-- Start of SOURCE MATERIAL --
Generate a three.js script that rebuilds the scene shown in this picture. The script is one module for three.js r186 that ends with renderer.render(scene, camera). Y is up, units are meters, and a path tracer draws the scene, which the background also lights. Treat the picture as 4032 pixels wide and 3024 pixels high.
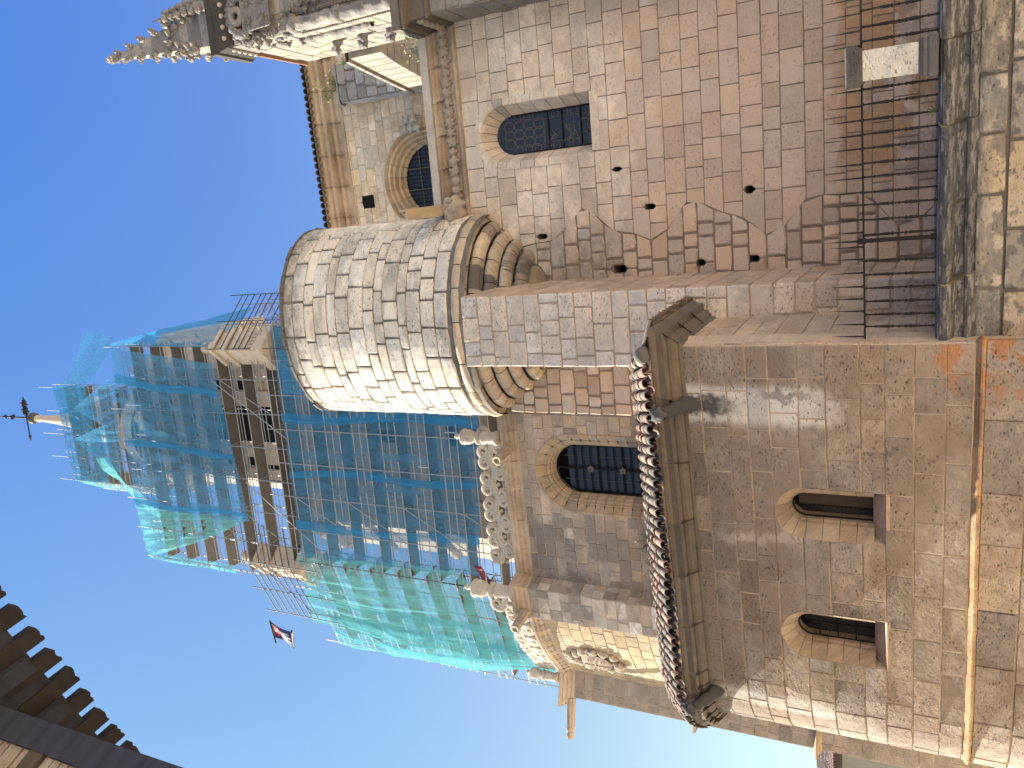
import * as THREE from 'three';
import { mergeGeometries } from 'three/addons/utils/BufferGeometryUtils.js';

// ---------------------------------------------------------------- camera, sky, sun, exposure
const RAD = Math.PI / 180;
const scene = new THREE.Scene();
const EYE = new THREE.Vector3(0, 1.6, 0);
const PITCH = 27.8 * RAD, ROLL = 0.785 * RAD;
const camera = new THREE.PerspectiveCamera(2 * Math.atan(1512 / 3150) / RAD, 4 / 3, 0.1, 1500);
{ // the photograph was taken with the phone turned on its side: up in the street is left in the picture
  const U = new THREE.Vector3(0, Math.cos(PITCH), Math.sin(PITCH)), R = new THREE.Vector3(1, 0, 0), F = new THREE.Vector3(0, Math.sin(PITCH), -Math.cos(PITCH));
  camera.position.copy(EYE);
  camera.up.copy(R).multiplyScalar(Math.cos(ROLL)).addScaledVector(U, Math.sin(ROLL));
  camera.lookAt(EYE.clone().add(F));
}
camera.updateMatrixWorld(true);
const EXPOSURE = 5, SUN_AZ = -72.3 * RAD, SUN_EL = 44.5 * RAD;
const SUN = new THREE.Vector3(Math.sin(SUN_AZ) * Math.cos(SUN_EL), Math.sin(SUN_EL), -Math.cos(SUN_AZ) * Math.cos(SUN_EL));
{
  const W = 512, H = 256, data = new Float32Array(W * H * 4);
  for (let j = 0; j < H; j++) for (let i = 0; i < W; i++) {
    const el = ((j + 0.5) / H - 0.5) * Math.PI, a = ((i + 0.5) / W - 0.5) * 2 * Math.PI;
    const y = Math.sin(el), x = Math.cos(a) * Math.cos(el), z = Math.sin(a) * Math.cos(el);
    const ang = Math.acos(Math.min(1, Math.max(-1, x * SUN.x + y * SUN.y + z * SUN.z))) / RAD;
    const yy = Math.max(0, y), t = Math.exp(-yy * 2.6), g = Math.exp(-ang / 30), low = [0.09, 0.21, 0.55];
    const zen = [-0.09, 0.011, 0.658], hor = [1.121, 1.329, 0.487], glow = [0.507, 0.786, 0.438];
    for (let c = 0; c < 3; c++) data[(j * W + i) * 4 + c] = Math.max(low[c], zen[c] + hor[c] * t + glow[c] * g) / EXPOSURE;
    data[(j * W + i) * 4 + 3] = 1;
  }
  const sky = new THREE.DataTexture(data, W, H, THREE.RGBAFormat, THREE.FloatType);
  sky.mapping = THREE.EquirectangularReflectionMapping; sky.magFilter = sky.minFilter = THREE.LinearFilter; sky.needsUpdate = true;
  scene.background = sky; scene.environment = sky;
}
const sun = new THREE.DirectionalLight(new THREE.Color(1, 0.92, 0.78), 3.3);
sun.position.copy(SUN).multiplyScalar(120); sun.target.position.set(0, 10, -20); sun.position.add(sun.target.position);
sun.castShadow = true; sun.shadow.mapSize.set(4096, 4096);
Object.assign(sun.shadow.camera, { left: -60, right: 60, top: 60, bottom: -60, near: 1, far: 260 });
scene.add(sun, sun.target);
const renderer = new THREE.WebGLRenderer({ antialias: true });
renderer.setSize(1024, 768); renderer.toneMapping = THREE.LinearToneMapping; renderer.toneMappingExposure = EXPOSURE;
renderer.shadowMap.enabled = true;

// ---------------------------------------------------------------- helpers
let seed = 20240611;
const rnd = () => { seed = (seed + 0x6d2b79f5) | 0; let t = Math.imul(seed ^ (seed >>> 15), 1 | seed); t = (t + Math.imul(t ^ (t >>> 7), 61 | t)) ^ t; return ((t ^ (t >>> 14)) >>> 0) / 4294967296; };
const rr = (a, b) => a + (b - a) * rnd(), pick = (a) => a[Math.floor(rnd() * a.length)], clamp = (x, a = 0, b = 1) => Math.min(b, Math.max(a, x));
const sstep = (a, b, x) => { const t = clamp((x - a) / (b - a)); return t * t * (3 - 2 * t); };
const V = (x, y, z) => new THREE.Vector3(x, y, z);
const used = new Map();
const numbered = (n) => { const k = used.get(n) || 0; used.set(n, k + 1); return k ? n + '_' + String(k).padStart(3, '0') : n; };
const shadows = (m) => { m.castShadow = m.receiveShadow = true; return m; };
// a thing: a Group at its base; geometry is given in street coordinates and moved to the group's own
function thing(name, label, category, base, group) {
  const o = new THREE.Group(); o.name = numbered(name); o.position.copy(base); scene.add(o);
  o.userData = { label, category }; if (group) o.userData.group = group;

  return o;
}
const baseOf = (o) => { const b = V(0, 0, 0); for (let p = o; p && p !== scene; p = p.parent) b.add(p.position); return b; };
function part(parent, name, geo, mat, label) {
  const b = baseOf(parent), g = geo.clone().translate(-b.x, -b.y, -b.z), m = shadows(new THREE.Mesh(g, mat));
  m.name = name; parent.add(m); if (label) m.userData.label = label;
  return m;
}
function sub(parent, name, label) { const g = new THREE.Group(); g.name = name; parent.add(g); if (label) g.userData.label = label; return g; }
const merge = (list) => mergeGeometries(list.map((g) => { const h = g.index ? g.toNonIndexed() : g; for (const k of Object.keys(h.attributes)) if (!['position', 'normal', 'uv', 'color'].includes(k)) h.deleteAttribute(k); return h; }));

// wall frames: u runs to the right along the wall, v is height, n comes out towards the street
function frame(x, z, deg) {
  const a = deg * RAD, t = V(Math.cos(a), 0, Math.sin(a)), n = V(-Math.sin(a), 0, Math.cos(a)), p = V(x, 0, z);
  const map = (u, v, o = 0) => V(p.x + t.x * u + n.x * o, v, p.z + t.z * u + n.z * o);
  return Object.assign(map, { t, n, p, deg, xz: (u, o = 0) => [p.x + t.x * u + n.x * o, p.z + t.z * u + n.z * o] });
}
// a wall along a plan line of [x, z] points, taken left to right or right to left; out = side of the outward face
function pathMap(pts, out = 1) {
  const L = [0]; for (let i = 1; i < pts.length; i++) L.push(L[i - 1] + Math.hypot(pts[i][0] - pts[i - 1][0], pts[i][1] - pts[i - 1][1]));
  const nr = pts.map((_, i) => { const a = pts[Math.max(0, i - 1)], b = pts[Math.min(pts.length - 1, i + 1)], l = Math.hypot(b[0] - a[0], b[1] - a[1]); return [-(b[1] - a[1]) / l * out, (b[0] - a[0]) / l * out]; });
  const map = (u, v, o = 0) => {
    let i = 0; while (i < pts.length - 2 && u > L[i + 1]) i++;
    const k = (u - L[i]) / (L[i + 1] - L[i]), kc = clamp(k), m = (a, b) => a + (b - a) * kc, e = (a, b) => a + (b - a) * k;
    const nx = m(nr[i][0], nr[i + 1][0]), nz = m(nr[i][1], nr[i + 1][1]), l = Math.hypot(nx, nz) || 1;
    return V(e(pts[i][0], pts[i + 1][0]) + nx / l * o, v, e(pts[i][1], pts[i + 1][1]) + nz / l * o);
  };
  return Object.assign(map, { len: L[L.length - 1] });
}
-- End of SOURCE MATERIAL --
§ EXERCISE DIRECTIONS
Your task is to repeat the data above exactly while excluding the pictures.

§ RESPONSE TO THE TASK
Generate a three.js script that rebuilds the scene shown in this picture. The script is one module for three.js r186 that ends with renderer.render(scene, camera). Y is up, units are meters, and a path tracer draws the scene, which the background also lights. Treat the picture as 4032 pixels wide and 3024 pixels high.
import * as THREE from 'three';
import { mergeGeometries } from 'three/addons/utils/BufferGeometryUtils.js';

// ---------------------------------------------------------------- camera, sky, sun, exposure
const RAD = Math.PI / 180;
const scene = new THREE.Scene();
const EYE = new THREE.Vector3(0, 1.6, 0);
const PITCH = 27.8 * RAD, ROLL = 0.785 * RAD;
const camera = new THREE.PerspectiveCamera(2 * Math.atan(1512 / 3150) / RAD, 4 / 3, 0.1, 1500);
{ // the photograph was taken with the phone turned on its side: up in the street is left in the picture
  const U = new THREE.Vector3(0, Math.cos(PITCH), Math.sin(PITCH)), R = new THREE.Vector3(1, 0, 0), F = new THREE.Vector3(0, Math.sin(PITCH), -Math.cos(PITCH));
  camera.position.copy(EYE);
  camera.up.copy(R).multiplyScalar(Math.cos(ROLL)).addScaledVector(U, Math.sin(ROLL));
  camera.lookAt(EYE.clone().add(F));
}
camera.updateMatrixWorld(true);
const EXPOSURE = 5, SUN_AZ = -72.3 * RAD, SUN_EL = 44.5 * RAD;
const SUN = new THREE.Vector3(Math.sin(SUN_AZ) * Math.cos(SUN_EL), Math.sin(SUN_EL), -Math.cos(SUN_AZ) * Math.cos(SUN_EL));
{
  const W = 512, H = 256, data = new Float32Array(W * H * 4);
  for (let j = 0; j < H; j++) for (let i = 0; i < W; i++) {
    const el = ((j + 0.5) / H - 0.5) * Math.PI, a = ((i + 0.5) / W - 0.5) * 2 * Math.PI;
    const y = Math.sin(el), x = Math.cos(a) * Math.cos(el), z = Math.sin(a) * Math.cos(el);
    const ang = Math.acos(Math.min(1, Math.max(-1, x * SUN.x + y * SUN.y + z * SUN.z))) / RAD;
    const yy = Math.max(0, y), t = Math.exp(-yy * 2.6), g = Math.exp(-ang / 30), low = [0.09, 0.21, 0.55];
    const zen = [-0.09, 0.011, 0.658], hor = [1.121, 1.329, 0.487], glow = [0.507, 0.786, 0.438];
    for (let c = 0; c < 3; c++) data[(j * W + i) * 4 + c] = Math.max(low[c], zen[c] + hor[c] * t + glow[c] * g) / EXPOSURE;
    data[(j * W + i) * 4 + 3] = 1;
  }
  const sky = new THREE.DataTexture(data, W, H, THREE.RGBAFormat, THREE.FloatType);
  sky.mapping = THREE.EquirectangularReflectionMapping; sky.magFilter = sky.minFilter = THREE.LinearFilter; sky.needsUpdate = true;
  scene.background = sky; scene.environment = sky;
}
const sun = new THREE.DirectionalLight(new THREE.Color(1, 0.92, 0.78), 3.3);
sun.position.copy(SUN).multiplyScalar(120); sun.target.position.set(0, 10, -20); sun.position.add(sun.target.position);
sun.castShadow = true; sun.shadow.mapSize.set(4096, 4096);
Object.assign(sun.shadow.camera, { left: -60, right: 60, top: 60, bottom: -60, near: 1, far: 260 });
scene.add(sun, sun.target);
const renderer = new THREE.WebGLRenderer({ antialias: true });
renderer.setSize(1024, 768); renderer.toneMapping = THREE.LinearToneMapping; renderer.toneMappingExposure = EXPOSURE;
renderer.shadowMap.enabled = true;

// ---------------------------------------------------------------- helpers
let seed = 20240611;
const rnd = () => { seed = (seed + 0x6d2b79f5) | 0; let t = Math.imul(seed ^ (seed >>> 15), 1 | seed); t = (t + Math.imul(t ^ (t >>> 7), 61 | t)) ^ t; return ((t ^ (t >>> 14)) >>> 0) / 4294967296; };
const rr = (a, b) => a + (b - a) * rnd(), pick = (a) => a[Math.floor(rnd() * a.length)], clamp = (x, a = 0, b = 1) => Math.min(b, Math.max(a, x));
const sstep = (a, b, x) => { const t = clamp((x - a) / (b - a)); return t * t * (3 - 2 * t); };
const V = (x, y, z) => new THREE.Vector3(x, y, z);
const used = new Map();
const numbered = (n) => { const k = used.get(n) || 0; used.set(n, k + 1); return k ? n + '_' + String(k).padStart(3, '0') : n; };
const shadows = (m) => { m.castShadow = m.receiveShadow = true; return m; };
// a thing: a Group at its base; geometry is given in street coordinates and moved to the group's own
function thing(name, label, category, base, group) {
  const o = new THREE.Group(); o.name = numbered(name); o.position.copy(base); scene.add(o);
  o.userData = { label, category }; if (group) o.userData.group = group;

  return o;
}
const baseOf = (o) => { const b = V(0, 0, 0); for (let p = o; p && p !== scene; p = p.parent) b.add(p.position); return b; };
function part(parent, name, geo, mat, label) {
  const b = baseOf(parent), g = geo.clone().translate(-b.x, -b.y, -b.z), m = shadows(new THREE.Mesh(g, mat));
  m.name = name; parent.add(m); if (label) m.userData.label = label;
  return m;
}
function sub(parent, name, label) { const g = new THREE.Group(); g.name = name; parent.add(g); if (label) g.userData.label = label; return g; }
const merge = (list) => mergeGeometries(list.map((g) => { const h = g.index ? g.toNonIndexed() : g; for (const k of Object.keys(h.attributes)) if (!['position', 'normal', 'uv', 'color'].includes(k)) h.deleteAttribute(k); return h; }));

// wall frames: u runs to the right along the wall, v is height, n comes out towards the street
function frame(x, z, deg) {
  const a = deg * RAD, t = V(Math.cos(a), 0, Math.sin(a)), n = V(-Math.sin(a), 0, Math.cos(a)), p = V(x, 0, z);
  const map = (u, v, o = 0) => V(p.x + t.x * u + n.x * o, v, p.z + t.z * u + n.z * o);
  return Object.assign(map, { t, n, p, deg, xz: (u, o = 0) => [p.x + t.x * u + n.x * o, p.z + t.z * u + n.z * o] });
}
// a wall along a plan line of [x, z] points, taken left to right or right to left; out = side of the outward face
function pathMap(pts, out = 1) {
  const L = [0]; for (let i = 1; i < pts.length; i++) L.push(L[i - 1] + Math.hypot(pts[i][0] - pts[i - 1][0], pts[i][1] - pts[i - 1][1]));
  const nr = pts.map((_, i) => { const a = pts[Math.max(0, i - 1)], b = pts[Math.min(pts.length - 1, i + 1)], l = Math.hypot(b[0] - a[0], b[1] - a[1]); return [-(b[1] - a[1]) / l * out, (b[0] - a[0]) / l * out]; });
  const map = (u, v, o = 0) => {
    let i = 0; while (i < pts.length - 2 && u > L[i + 1]) i++;
    const k = (u - L[i]) / (L[i + 1] - L[i]), kc = clamp(k), m = (a, b) => a + (b - a) * kc, e = (a, b) => a + (b - a) * k;
    const nx = m(nr[i][0], nr[i + 1][0]), nz = m(nr[i][1], nr[i + 1][1]), l = Math.hypot(nx, nz) || 1;
    return V(e(pts[i][0], pts[i + 1][0]) + nx / l * o, v, e(pts[i][1], pts[i + 1][1]) + nz / l * o);
  };
  return Object.assign(map, { len: L[L.length - 1] });
}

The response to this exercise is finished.